• Data block

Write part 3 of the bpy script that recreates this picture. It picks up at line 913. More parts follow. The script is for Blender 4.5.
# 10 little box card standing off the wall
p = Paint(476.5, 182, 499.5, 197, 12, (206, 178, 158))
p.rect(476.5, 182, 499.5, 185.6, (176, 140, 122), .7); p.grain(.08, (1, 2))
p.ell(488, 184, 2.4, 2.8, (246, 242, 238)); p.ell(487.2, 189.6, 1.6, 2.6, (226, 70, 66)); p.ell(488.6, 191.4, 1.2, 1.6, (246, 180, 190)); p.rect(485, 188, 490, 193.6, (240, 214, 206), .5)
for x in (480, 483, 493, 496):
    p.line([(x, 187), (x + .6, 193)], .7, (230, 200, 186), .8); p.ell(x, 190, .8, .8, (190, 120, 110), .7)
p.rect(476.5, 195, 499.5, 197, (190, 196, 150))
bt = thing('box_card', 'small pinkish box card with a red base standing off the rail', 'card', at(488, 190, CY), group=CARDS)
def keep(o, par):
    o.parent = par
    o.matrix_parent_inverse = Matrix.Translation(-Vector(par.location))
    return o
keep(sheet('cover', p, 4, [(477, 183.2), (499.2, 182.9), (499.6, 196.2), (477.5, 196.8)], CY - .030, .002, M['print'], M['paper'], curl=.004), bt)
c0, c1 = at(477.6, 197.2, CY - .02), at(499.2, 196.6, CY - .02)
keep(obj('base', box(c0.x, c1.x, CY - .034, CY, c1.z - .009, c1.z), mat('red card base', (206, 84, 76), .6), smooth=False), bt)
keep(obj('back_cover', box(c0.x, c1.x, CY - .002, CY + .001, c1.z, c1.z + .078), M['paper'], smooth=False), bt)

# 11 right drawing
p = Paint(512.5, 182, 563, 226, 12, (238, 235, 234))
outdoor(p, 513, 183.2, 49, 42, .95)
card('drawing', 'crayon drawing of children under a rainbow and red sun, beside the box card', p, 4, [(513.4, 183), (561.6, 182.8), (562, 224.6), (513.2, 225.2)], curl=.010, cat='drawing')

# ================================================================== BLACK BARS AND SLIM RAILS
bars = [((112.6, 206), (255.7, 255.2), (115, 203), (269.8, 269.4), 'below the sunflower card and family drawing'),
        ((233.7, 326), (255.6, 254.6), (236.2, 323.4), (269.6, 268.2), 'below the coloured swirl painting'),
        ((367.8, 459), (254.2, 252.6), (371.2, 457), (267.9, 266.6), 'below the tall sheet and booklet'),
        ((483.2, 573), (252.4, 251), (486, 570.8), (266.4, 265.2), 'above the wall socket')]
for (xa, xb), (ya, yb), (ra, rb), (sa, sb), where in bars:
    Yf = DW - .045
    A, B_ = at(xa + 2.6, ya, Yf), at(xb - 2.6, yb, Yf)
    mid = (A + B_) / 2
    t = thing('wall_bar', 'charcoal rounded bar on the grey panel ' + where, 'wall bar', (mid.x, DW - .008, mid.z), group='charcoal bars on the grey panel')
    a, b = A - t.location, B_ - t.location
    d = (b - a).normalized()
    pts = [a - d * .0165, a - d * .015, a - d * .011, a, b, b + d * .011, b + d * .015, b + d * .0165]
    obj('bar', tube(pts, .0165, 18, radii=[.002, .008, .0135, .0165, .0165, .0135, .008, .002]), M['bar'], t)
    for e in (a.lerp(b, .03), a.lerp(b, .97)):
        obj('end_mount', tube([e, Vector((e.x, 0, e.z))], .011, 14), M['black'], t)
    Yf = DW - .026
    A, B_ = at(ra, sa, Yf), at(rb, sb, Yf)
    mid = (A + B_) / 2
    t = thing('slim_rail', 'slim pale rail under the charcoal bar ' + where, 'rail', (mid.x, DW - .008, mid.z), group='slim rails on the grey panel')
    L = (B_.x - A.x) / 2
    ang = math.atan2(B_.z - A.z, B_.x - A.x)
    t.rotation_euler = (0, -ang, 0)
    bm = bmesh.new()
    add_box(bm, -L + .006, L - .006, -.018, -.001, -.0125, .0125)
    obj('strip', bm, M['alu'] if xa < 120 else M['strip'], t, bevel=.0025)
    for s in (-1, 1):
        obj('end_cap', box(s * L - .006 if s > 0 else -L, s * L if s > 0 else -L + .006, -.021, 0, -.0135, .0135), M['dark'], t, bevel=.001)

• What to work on
Using the listing above, retype each line exactly.

• Answer to the exercise
Write part 3 of the bpy script that recreates this picture. It picks up at line 913. More parts follow. The script is for Blender 4.5.
# 10 little box card standing off the wall
p = Paint(476.5, 182, 499.5, 197, 12, (206, 178, 158))
p.rect(476.5, 182, 499.5, 185.6, (176, 140, 122), .7); p.grain(.08, (1, 2))
p.ell(488, 184, 2.4, 2.8, (246, 242, 238)); p.ell(487.2, 189.6, 1.6, 2.6, (226, 70, 66)); p.ell(488.6, 191.4, 1.2, 1.6, (246, 180, 190)); p.rect(485, 188, 490, 193.6, (240, 214, 206), .5)
for x in (480, 483, 493, 496):
    p.line([(x, 187), (x + .6, 193)], .7, (230, 200, 186), .8); p.ell(x, 190, .8, .8, (190, 120, 110), .7)
p.rect(476.5, 195, 499.5, 197, (190, 196, 150))
bt = thing('box_card', 'small pinkish box card with a red base standing off the rail', 'card', at(488, 190, CY), group=CARDS)
def keep(o, par):
    o.parent = par
    o.matrix_parent_inverse = Matrix.Translation(-Vector(par.location))
    return o
keep(sheet('cover', p, 4, [(477, 183.2), (499.2, 182.9), (499.6, 196.2), (477.5, 196.8)], CY - .030, .002, M['print'], M['paper'], curl=.004), bt)
c0, c1 = at(477.6, 197.2, CY - .02), at(499.2, 196.6, CY - .02)
keep(obj('base', box(c0.x, c1.x, CY - .034, CY, c1.z - .009, c1.z), mat('red card base', (206, 84, 76), .6), smooth=False), bt)
keep(obj('back_cover', box(c0.x, c1.x, CY - .002, CY + .001, c1.z, c1.z + .078), M['paper'], smooth=False), bt)

# 11 right drawing
p = Paint(512.5, 182, 563, 226, 12, (238, 235, 234))
outdoor(p, 513, 183.2, 49, 42, .95)
card('drawing', 'crayon drawing of children under a rainbow and red sun, beside the box card', p, 4, [(513.4, 183), (561.6, 182.8), (562, 224.6), (513.2, 225.2)], curl=.010, cat='drawing')

# ================================================================== BLACK BARS AND SLIM RAILS
bars = [((112.6, 206), (255.7, 255.2), (115, 203), (269.8, 269.4), 'below the sunflower card and family drawing'),
        ((233.7, 326), (255.6, 254.6), (236.2, 323.4), (269.6, 268.2), 'below the coloured swirl painting'),
        ((367.8, 459), (254.2, 252.6), (371.2, 457), (267.9, 266.6), 'below the tall sheet and booklet'),
        ((483.2, 573), (252.4, 251), (486, 570.8), (266.4, 265.2), 'above the wall socket')]
for (xa, xb), (ya, yb), (ra, rb), (sa, sb), where in bars:
    Yf = DW - .045
    A, B_ = at(xa + 2.6, ya, Yf), at(xb - 2.6, yb, Yf)
    mid = (A + B_) / 2
    t = thing('wall_bar', 'charcoal rounded bar on the grey panel ' + where, 'wall bar', (mid.x, DW - .008, mid.z), group='charcoal bars on the grey panel')
    a, b = A - t.location, B_ - t.location
    d = (b - a).normalized()
    pts = [a - d * .0165, a - d * .015, a - d * .011, a, b, b + d * .011, b + d * .015, b + d * .0165]
    obj('bar', tube(pts, .0165, 18, radii=[.002, .008, .0135, .0165, .0165, .0135, .008, .002]), M['bar'], t)
    for e in (a.lerp(b, .03), a.lerp(b, .97)):
        obj('end_mount', tube([e, Vector((e.x, 0, e.z))], .011, 14), M['black'], t)
    Yf = DW - .026
    A, B_ = at(ra, sa, Yf), at(rb, sb, Yf)
    mid = (A + B_) / 2
    t = thing('slim_rail', 'slim pale rail under the charcoal bar ' + where, 'rail', (mid.x, DW - .008, mid.z), group='slim rails on the grey panel')
    L = (B_.x - A.x) / 2
    ang = math.atan2(B_.z - A.z, B_.x - A.x)
    t.rotation_euler = (0, -ang, 0)
    bm = bmesh.new()
    add_box(bm, -L + .006, L - .006, -.018, -.001, -.0125, .0125)
    obj('strip', bm, M['alu'] if xa < 120 else M['strip'], t, bevel=.0025)
    for s in (-1, 1):
        obj('end_cap', box(s * L - .006 if s > 0 else -L, s * L if s > 0 else -L + .006, -.021, 0, -.0135, .0135), M['dark'], t, bevel=.001)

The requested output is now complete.